Turkish jet company says rogue employee to blame for Ghosn involvement

A Turkish private jet company says its involvement in Carlos Ghosn's escape from Japan to Lebanon was limited to a rogue employee. File photo by Molly Riley/UPI

Jan. 4 (UPI) — A Turkish private jet company suspected of involvement in fugitive financier Carlos Ghosn’s escape from Japan to Lebanon has blamed a rogue employee of acting without authorization.

MNG Jet announced Friday it had filed a criminal complaint against the unnamed employee, who was one of seven people detained by Turkish authorities Thursday in their unfolding probe of how the former CEO of Nissan managed to skip bail in Japan and later emerge in Lebanon.

Turkish media reported Istanbul prosecutors are looking into allegations that Ghosn, who was facing charges of financial mismanagement in Japan, escaped to Lebanon via Istanbul Airport.

Among those reportedly being questioned were four pilots, two employees of a private ground service company and one operations director for a courier company.

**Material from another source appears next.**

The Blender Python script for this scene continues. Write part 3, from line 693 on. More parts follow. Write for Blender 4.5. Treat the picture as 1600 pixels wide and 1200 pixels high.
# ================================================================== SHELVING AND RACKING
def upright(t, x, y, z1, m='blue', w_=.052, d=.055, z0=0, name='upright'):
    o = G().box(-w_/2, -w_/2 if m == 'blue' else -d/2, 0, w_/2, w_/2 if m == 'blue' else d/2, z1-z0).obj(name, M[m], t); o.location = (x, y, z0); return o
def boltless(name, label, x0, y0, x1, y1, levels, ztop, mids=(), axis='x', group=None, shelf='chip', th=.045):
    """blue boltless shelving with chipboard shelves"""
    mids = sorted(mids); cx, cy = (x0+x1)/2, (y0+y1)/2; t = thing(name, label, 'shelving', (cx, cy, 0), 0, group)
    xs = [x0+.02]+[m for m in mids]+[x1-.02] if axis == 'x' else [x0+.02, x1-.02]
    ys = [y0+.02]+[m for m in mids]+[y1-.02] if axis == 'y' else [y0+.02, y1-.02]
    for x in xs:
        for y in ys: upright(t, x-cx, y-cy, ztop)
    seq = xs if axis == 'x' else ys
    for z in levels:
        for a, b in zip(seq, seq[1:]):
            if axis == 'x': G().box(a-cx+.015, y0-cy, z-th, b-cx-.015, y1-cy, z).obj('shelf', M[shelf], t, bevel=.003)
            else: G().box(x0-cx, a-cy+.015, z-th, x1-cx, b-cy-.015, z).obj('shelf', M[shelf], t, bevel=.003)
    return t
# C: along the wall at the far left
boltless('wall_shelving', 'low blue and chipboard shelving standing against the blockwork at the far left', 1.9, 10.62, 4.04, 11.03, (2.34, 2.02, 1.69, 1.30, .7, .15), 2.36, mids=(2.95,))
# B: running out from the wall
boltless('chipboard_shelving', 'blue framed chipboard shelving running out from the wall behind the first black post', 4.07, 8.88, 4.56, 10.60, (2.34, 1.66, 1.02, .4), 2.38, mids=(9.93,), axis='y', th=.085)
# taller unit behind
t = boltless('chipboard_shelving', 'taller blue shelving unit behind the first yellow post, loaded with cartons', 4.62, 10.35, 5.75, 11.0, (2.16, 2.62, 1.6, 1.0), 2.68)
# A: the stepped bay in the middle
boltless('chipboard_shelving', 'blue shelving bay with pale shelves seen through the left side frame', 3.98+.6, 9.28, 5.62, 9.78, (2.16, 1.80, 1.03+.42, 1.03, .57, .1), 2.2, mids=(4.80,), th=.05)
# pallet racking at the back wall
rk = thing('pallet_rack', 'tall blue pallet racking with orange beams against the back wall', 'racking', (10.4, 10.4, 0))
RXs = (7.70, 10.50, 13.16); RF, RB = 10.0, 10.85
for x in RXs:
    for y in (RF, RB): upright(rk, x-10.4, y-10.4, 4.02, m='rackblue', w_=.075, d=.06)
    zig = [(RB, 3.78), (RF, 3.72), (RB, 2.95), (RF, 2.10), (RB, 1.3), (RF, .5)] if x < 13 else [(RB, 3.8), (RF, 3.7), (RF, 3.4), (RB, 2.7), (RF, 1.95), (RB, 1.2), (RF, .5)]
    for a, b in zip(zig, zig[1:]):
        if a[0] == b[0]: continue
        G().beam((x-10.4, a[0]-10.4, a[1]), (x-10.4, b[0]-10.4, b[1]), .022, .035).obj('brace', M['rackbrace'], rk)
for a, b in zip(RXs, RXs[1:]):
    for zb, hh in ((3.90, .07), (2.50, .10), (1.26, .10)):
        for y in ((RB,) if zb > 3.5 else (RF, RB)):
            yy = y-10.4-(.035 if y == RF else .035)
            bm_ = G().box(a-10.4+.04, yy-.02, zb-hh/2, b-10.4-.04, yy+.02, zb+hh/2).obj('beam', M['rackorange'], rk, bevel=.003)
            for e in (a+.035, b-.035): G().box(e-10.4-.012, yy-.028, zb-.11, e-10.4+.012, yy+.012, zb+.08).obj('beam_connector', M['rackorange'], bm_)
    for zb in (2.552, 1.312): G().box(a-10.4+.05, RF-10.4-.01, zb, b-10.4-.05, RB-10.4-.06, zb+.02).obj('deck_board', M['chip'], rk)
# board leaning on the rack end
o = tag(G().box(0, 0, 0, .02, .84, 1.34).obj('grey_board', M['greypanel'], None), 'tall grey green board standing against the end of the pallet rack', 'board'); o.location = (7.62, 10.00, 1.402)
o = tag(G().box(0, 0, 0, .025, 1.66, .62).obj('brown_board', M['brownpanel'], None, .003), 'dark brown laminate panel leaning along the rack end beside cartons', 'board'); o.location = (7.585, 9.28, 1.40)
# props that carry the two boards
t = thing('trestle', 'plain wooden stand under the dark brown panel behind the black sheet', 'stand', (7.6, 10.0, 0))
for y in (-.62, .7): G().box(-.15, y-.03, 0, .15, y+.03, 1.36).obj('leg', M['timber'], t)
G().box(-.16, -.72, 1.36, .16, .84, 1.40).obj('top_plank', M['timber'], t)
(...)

MNG Jet General Manager Can Sasmaz said in a statement his company is cooperating fully with the investigation.

“One employee of the company, who is under investigation by the authorities, has admitted having falsified the records,” he said. “He confirmed that he acted in his individual capacity, without the knowledge or the authorization of the management of MNG Jet.”

The company, Sasmaz added, “filed a criminal complaint” on Jan. 1 against “those who were involved.”

It has so far been unclear how Ghosn escaped from Japan while out on bail, which he posted in April while awaiting trial on charges including breach of trust, under-reporting his salary and siphoning payments from the automaker.

He announced Tuesday that he had left the Asian nation not as a fugitive from justice but as the victim of a political persecution.

The former executive was arrested in November 2018, but was released in March 2019 after spending 108 days in a Tokyo cell. He was then arrested in April on new charges connected to funneling some $5 million in company funds to a bank account he owned. He posted bail later that month.